__Dataset extract__
** Begin **

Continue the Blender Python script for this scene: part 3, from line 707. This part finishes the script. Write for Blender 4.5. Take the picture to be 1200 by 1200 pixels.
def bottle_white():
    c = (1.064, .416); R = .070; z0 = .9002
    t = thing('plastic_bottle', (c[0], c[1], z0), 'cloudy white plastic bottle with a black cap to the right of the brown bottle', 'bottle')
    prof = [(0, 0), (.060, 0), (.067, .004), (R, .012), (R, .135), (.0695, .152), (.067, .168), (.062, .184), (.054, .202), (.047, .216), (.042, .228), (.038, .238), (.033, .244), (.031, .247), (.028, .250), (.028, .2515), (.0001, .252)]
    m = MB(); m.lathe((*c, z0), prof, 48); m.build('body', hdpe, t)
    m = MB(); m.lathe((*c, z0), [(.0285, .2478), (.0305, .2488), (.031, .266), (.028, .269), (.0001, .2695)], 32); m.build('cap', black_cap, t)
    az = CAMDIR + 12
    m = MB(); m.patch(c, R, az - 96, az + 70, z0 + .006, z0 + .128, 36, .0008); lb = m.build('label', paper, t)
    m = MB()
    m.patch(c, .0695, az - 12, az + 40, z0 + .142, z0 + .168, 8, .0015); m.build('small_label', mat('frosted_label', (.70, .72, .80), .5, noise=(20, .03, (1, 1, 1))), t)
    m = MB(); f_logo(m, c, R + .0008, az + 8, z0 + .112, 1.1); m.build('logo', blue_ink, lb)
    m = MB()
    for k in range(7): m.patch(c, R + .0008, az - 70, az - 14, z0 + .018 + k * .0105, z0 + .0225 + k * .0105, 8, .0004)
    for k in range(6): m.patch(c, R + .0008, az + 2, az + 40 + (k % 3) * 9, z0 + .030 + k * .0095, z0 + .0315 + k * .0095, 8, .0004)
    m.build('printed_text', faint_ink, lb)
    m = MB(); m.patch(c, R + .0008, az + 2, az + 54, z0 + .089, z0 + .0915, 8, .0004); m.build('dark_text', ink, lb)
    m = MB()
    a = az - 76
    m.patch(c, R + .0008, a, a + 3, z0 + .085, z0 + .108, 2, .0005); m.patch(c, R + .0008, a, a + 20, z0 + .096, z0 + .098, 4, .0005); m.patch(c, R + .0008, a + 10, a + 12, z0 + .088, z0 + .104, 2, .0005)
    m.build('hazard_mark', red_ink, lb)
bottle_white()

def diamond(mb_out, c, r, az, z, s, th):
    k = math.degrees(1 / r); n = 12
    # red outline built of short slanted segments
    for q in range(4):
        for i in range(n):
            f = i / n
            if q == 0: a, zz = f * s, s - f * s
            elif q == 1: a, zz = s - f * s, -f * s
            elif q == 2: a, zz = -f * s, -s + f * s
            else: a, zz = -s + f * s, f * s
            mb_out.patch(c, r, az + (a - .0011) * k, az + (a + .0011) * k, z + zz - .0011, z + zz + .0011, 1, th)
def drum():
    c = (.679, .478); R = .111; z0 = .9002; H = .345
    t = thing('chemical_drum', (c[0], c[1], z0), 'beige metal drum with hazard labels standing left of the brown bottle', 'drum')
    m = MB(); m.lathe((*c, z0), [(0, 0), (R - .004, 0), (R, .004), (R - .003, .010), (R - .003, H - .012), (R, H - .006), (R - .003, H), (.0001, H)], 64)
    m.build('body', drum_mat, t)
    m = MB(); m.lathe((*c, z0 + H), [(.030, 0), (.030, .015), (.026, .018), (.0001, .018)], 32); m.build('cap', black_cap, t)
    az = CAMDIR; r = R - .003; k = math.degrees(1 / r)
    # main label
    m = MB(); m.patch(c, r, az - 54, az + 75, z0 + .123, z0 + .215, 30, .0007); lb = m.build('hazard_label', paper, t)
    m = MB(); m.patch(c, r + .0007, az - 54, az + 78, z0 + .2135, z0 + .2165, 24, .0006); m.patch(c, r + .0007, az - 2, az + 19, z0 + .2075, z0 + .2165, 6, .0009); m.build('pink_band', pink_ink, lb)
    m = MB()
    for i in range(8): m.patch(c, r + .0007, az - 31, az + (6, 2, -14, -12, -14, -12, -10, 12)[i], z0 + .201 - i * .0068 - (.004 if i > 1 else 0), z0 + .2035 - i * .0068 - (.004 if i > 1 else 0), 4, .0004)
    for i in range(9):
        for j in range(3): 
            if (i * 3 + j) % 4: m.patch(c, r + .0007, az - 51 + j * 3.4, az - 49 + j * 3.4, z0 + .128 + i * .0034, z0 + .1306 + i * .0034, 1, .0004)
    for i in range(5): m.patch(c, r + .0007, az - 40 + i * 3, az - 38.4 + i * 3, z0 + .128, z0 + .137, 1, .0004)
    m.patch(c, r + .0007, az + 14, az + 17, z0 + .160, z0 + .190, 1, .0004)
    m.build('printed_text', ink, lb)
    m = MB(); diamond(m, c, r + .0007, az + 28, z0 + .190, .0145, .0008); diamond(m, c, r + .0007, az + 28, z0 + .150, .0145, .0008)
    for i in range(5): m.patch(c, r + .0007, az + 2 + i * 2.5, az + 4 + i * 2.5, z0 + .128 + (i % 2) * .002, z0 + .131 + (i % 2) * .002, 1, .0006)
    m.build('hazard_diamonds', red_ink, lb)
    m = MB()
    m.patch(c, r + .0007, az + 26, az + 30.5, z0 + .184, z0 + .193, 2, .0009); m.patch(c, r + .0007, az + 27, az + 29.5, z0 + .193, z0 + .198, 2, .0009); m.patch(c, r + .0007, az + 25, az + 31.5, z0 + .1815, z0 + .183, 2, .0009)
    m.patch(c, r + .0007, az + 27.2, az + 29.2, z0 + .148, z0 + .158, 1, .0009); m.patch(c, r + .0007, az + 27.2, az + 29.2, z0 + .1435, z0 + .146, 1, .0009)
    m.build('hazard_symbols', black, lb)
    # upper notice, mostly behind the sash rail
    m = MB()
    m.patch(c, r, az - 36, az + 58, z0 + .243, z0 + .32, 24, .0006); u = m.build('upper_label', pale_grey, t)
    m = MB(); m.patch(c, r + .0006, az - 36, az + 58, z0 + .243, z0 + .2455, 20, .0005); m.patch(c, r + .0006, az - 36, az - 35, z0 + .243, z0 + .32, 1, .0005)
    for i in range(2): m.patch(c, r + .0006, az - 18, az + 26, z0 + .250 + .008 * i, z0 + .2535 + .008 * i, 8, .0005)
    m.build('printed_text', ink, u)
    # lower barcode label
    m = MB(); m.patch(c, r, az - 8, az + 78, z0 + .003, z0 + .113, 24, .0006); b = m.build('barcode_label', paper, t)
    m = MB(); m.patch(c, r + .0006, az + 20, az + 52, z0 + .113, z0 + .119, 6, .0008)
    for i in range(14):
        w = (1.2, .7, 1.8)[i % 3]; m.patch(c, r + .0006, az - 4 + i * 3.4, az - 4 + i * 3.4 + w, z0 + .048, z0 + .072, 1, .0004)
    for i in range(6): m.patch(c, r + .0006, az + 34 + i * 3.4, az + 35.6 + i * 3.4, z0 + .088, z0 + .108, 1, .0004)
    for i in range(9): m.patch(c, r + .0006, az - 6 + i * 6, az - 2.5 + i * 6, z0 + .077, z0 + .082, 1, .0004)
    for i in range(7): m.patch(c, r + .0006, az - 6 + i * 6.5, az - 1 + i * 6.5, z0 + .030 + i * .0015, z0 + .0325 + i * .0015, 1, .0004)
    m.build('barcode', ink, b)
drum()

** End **

__Exercise__
Extract the full listing above without altering anything.

__Task response__
Continue the Blender Python script for this scene: part 3, from line 707. This part finishes the script. Write for Blender 4.5. Take the picture to be 1200 by 1200 pixels.
def bottle_white():
    c = (1.064, .416); R = .070; z0 = .9002
    t = thing('plastic_bottle', (c[0], c[1], z0), 'cloudy white plastic bottle with a black cap to the right of the brown bottle', 'bottle')
    prof = [(0, 0), (.060, 0), (.067, .004), (R, .012), (R, .135), (.0695, .152), (.067, .168), (.062, .184), (.054, .202), (.047, .216), (.042, .228), (.038, .238), (.033, .244), (.031, .247), (.028, .250), (.028, .2515), (.0001, .252)]
    m = MB(); m.lathe((*c, z0), prof, 48); m.build('body', hdpe, t)
    m = MB(); m.lathe((*c, z0), [(.0285, .2478), (.0305, .2488), (.031, .266), (.028, .269), (.0001, .2695)], 32); m.build('cap', black_cap, t)
    az = CAMDIR + 12
    m = MB(); m.patch(c, R, az - 96, az + 70, z0 + .006, z0 + .128, 36, .0008); lb = m.build('label', paper, t)
    m = MB()
    m.patch(c, .0695, az - 12, az + 40, z0 + .142, z0 + .168, 8, .0015); m.build('small_label', mat('frosted_label', (.70, .72, .80), .5, noise=(20, .03, (1, 1, 1))), t)
    m = MB(); f_logo(m, c, R + .0008, az + 8, z0 + .112, 1.1); m.build('logo', blue_ink, lb)
    m = MB()
    for k in range(7): m.patch(c, R + .0008, az - 70, az - 14, z0 + .018 + k * .0105, z0 + .0225 + k * .0105, 8, .0004)
    for k in range(6): m.patch(c, R + .0008, az + 2, az + 40 + (k % 3) * 9, z0 + .030 + k * .0095, z0 + .0315 + k * .0095, 8, .0004)
    m.build('printed_text', faint_ink, lb)
    m = MB(); m.patch(c, R + .0008, az + 2, az + 54, z0 + .089, z0 + .0915, 8, .0004); m.build('dark_text', ink, lb)
    m = MB()
    a = az - 76
    m.patch(c, R + .0008, a, a + 3, z0 + .085, z0 + .108, 2, .0005); m.patch(c, R + .0008, a, a + 20, z0 + .096, z0 + .098, 4, .0005); m.patch(c, R + .0008, a + 10, a + 12, z0 + .088, z0 + .104, 2, .0005)
    m.build('hazard_mark', red_ink, lb)
bottle_white()

def diamond(mb_out, c, r, az, z, s, th):
    k = math.degrees(1 / r); n = 12
    # red outline built of short slanted segments
    for q in range(4):
        for i in range(n):
            f = i / n
            if q == 0: a, zz = f * s, s - f * s
            elif q == 1: a, zz = s - f * s, -f * s
            elif q == 2: a, zz = -f * s, -s + f * s
            else: a, zz = -s + f * s, f * s
            mb_out.patch(c, r, az + (a - .0011) * k, az + (a + .0011) * k, z + zz - .0011, z + zz + .0011, 1, th)
def drum():
    c = (.679, .478); R = .111; z0 = .9002; H = .345
    t = thing('chemical_drum', (c[0], c[1], z0), 'beige metal drum with hazard labels standing left of the brown bottle', 'drum')
    m = MB(); m.lathe((*c, z0), [(0, 0), (R - .004, 0), (R, .004), (R - .003, .010), (R - .003, H - .012), (R, H - .006), (R - .003, H), (.0001, H)], 64)
    m.build('body', drum_mat, t)
    m = MB(); m.lathe((*c, z0 + H), [(.030, 0), (.030, .015), (.026, .018), (.0001, .018)], 32); m.build('cap', black_cap, t)
    az = CAMDIR; r = R - .003; k = math.degrees(1 / r)
    # main label
    m = MB(); m.patch(c, r, az - 54, az + 75, z0 + .123, z0 + .215, 30, .0007); lb = m.build('hazard_label', paper, t)
    m = MB(); m.patch(c, r + .0007, az - 54, az + 78, z0 + .2135, z0 + .2165, 24, .0006); m.patch(c, r + .0007, az - 2, az + 19, z0 + .2075, z0 + .2165, 6, .0009); m.build('pink_band', pink_ink, lb)
    m = MB()
    for i in range(8): m.patch(c, r + .0007, az - 31, az + (6, 2, -14, -12, -14, -12, -10, 12)[i], z0 + .201 - i * .0068 - (.004 if i > 1 else 0), z0 + .2035 - i * .0068 - (.004 if i > 1 else 0), 4, .0004)
    for i in range(9):
        for j in range(3): 
            if (i * 3 + j) % 4: m.patch(c, r + .0007, az - 51 + j * 3.4, az - 49 + j * 3.4, z0 + .128 + i * .0034, z0 + .1306 + i * .0034, 1, .0004)
    for i in range(5): m.patch(c, r + .0007, az - 40 + i * 3, az - 38.4 + i * 3, z0 + .128, z0 + .137, 1, .0004)
    m.patch(c, r + .0007, az + 14, az + 17, z0 + .160, z0 + .190, 1, .0004)
    m.build('printed_text', ink, lb)
    m = MB(); diamond(m, c, r + .0007, az + 28, z0 + .190, .0145, .0008); diamond(m, c, r + .0007, az + 28, z0 + .150, .0145, .0008)
    for i in range(5): m.patch(c, r + .0007, az + 2 + i * 2.5, az + 4 + i * 2.5, z0 + .128 + (i % 2) * .002, z0 + .131 + (i % 2) * .002, 1, .0006)
    m.build('hazard_diamonds', red_ink, lb)
    m = MB()
    m.patch(c, r + .0007, az + 26, az + 30.5, z0 + .184, z0 + .193, 2, .0009); m.patch(c, r + .0007, az + 27, az + 29.5, z0 + .193, z0 + .198, 2, .0009); m.patch(c, r + .0007, az + 25, az + 31.5, z0 + .1815, z0 + .183, 2, .0009)
    m.patch(c, r + .0007, az + 27.2, az + 29.2, z0 + .148, z0 + .158, 1, .0009); m.patch(c, r + .0007, az + 27.2, az + 29.2, z0 + .1435, z0 + .146, 1, .0009)
    m.build('hazard_symbols', black, lb)
    # upper notice, mostly behind the sash rail
    m = MB()
    m.patch(c, r, az - 36, az + 58, z0 + .243, z0 + .32, 24, .0006); u = m.build('upper_label', pale_grey, t)
    m = MB(); m.patch(c, r + .0006, az - 36, az + 58, z0 + .243, z0 + .2455, 20, .0005); m.patch(c, r + .0006, az - 36, az - 35, z0 + .243, z0 + .32, 1, .0005)
    for i in range(2): m.patch(c, r + .0006, az - 18, az + 26, z0 + .250 + .008 * i, z0 + .2535 + .008 * i, 8, .0005)
    m.build('printed_text', ink, u)
    # lower barcode label
    m = MB(); m.patch(c, r, az - 8, az + 78, z0 + .003, z0 + .113, 24, .0006); b = m.build('barcode_label', paper, t)
    m = MB(); m.patch(c, r + .0006, az + 20, az + 52, z0 + .113, z0 + .119, 6, .0008)
    for i in range(14):
        w = (1.2, .7, 1.8)[i % 3]; m.patch(c, r + .0006, az - 4 + i * 3.4, az - 4 + i * 3.4 + w, z0 + .048, z0 + .072, 1, .0004)
    for i in range(6): m.patch(c, r + .0006, az + 34 + i * 3.4, az + 35.6 + i * 3.4, z0 + .088, z0 + .108, 1, .0004)
    for i in range(9): m.patch(c, r + .0006, az - 6 + i * 6, az - 2.5 + i * 6, z0 + .077, z0 + .082, 1, .0004)
    for i in range(7): m.patch(c, r + .0006, az - 6 + i * 6.5, az - 1 + i * 6.5, z0 + .030 + i * .0015, z0 + .0325 + i * .0015, 1, .0004)
    m.build('barcode', ink, b)
drum()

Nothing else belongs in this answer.